- **DATA SEGMENT**

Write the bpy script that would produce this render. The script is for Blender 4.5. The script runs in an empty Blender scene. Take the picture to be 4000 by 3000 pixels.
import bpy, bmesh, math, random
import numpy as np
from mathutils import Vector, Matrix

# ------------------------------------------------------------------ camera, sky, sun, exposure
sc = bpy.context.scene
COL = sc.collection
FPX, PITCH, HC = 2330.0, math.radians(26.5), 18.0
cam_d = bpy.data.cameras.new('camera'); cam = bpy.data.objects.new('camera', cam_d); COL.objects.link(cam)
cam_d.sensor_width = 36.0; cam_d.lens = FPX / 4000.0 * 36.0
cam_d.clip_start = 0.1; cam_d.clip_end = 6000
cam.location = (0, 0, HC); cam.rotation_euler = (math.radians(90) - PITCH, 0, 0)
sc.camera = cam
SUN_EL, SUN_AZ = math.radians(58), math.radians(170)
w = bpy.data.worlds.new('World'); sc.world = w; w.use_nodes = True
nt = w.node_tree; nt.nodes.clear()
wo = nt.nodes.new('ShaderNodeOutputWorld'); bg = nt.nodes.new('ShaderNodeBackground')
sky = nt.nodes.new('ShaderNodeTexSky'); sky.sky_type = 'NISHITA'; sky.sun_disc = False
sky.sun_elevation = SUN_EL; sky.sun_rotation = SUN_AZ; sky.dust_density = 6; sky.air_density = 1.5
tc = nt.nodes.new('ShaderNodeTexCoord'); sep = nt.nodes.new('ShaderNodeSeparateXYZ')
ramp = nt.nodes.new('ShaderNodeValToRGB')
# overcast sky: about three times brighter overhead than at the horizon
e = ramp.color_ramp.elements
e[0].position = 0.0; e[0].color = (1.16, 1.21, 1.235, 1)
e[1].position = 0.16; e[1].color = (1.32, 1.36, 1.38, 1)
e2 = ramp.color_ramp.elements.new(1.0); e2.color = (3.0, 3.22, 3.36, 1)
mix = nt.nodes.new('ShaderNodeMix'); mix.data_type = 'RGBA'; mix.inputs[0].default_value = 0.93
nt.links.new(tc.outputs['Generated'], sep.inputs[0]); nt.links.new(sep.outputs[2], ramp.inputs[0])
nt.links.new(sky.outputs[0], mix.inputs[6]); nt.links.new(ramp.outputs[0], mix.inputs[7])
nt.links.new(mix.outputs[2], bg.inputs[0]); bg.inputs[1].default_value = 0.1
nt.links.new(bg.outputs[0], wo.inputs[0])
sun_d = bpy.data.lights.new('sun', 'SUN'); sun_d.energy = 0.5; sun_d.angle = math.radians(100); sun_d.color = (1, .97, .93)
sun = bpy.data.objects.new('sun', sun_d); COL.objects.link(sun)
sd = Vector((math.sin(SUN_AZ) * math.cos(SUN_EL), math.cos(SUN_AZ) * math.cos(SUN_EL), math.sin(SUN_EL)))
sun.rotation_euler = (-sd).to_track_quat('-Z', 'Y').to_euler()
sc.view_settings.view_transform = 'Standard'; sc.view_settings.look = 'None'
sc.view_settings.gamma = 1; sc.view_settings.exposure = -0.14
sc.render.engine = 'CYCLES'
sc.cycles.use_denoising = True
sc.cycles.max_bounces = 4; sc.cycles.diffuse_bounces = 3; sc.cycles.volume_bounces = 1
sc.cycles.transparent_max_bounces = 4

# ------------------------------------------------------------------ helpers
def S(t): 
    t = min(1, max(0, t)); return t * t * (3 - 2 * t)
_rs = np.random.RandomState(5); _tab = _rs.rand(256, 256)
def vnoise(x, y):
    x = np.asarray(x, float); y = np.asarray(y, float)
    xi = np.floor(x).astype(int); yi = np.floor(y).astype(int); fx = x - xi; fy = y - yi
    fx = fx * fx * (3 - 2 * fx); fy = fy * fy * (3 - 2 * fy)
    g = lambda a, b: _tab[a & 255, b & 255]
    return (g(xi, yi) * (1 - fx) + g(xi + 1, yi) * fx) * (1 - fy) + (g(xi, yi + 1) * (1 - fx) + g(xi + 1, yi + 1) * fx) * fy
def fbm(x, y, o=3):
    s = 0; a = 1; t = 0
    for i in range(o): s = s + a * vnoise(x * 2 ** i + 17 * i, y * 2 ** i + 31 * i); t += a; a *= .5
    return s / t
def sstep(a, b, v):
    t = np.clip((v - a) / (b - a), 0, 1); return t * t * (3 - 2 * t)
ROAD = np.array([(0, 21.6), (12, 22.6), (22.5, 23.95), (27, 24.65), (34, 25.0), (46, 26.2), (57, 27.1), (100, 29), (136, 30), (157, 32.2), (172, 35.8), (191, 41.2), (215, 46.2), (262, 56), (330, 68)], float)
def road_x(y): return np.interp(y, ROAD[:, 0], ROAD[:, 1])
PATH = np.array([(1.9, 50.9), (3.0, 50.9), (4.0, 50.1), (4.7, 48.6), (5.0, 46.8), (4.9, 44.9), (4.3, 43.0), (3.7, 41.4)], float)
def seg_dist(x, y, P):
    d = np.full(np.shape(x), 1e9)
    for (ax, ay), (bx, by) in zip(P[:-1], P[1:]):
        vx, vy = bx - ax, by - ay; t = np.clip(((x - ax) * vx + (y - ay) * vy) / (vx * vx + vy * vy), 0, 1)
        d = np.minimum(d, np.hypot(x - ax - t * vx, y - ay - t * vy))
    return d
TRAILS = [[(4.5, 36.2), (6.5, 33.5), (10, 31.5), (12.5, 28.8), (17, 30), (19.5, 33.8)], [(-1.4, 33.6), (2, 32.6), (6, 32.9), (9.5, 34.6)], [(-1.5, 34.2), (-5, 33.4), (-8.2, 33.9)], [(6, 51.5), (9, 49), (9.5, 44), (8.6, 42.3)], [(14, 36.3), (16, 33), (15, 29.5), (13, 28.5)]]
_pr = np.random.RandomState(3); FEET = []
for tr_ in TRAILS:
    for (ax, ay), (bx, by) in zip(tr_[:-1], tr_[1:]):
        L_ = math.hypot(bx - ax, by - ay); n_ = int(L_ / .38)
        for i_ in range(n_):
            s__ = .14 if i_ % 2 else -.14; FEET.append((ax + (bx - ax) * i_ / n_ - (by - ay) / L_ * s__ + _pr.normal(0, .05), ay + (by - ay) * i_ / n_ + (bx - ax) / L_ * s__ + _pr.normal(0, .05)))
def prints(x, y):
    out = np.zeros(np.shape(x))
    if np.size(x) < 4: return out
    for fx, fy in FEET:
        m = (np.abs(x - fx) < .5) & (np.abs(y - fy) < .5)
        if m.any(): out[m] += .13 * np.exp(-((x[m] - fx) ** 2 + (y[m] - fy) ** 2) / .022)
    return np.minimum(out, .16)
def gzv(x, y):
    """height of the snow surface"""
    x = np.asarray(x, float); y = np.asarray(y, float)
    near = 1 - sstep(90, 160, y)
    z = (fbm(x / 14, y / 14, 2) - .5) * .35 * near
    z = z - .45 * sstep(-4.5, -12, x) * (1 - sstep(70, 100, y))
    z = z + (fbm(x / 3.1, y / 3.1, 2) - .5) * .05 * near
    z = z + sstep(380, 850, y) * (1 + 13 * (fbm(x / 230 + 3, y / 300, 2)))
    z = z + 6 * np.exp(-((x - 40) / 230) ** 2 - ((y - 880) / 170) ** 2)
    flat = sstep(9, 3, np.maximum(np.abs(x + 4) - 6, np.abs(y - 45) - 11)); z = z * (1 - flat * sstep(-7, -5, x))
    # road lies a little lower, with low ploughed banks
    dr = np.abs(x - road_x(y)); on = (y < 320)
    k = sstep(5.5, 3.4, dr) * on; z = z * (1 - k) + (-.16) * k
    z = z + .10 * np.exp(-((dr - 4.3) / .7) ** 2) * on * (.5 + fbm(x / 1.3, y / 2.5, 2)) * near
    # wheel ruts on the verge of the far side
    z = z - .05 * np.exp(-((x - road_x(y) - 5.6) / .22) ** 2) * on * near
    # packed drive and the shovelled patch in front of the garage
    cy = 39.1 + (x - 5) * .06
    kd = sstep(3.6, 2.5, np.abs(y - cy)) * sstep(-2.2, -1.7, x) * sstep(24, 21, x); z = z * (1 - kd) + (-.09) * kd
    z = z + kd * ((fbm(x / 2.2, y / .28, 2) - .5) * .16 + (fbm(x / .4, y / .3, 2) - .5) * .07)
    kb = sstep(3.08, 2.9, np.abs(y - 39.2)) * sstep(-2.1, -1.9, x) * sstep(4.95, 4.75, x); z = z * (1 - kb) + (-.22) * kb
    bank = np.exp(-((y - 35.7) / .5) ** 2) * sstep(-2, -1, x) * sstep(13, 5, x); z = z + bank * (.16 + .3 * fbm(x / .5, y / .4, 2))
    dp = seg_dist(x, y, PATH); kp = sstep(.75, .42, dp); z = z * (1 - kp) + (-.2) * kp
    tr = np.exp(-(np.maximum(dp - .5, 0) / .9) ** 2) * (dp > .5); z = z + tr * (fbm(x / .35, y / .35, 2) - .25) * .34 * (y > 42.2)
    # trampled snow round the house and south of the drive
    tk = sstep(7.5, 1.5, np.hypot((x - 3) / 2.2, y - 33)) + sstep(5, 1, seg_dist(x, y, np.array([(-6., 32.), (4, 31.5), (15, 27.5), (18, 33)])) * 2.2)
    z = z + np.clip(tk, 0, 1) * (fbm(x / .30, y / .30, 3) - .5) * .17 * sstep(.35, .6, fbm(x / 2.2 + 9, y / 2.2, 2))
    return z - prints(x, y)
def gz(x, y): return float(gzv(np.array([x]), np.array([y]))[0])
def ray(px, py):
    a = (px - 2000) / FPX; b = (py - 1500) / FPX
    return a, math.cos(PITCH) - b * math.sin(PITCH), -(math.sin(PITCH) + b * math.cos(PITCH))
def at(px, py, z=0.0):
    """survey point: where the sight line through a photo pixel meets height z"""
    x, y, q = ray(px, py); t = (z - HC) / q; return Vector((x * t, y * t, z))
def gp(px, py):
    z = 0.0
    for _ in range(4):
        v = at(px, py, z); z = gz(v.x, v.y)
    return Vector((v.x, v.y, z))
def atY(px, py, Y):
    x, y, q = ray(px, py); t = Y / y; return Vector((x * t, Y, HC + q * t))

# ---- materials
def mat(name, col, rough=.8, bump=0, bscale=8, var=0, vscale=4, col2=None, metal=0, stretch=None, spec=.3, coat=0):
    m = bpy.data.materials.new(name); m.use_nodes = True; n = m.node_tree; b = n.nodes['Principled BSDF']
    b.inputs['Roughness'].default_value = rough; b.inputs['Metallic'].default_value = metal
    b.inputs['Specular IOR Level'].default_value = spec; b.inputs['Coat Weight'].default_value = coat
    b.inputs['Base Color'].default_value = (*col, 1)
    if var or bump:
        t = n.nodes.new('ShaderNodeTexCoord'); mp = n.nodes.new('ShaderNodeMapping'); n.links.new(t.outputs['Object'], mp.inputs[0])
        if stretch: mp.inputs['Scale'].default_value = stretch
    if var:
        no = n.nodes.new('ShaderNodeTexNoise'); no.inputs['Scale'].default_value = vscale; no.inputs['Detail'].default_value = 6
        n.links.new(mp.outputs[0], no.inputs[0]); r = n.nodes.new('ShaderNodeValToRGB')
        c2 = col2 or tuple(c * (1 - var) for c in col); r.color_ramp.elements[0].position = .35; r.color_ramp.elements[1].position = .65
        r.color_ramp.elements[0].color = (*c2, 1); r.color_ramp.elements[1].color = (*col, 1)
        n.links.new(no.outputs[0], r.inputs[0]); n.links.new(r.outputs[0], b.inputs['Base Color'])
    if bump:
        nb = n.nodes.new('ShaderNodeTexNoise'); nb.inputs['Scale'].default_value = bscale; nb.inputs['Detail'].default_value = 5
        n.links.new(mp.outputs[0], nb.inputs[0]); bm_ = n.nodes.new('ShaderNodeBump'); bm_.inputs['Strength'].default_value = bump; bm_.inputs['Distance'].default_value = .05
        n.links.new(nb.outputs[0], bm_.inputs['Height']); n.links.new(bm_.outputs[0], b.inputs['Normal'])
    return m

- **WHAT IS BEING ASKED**
Copy out each line that contains the word "render".

- **RESULT OF THIS TASK**
Write the bpy script that would produce this render. The script is for Blender 4.5. The script runs in an empty Blender scene. Take the picture to be 4000 by 3000 pixels.
sc.render.engine = 'CYCLES'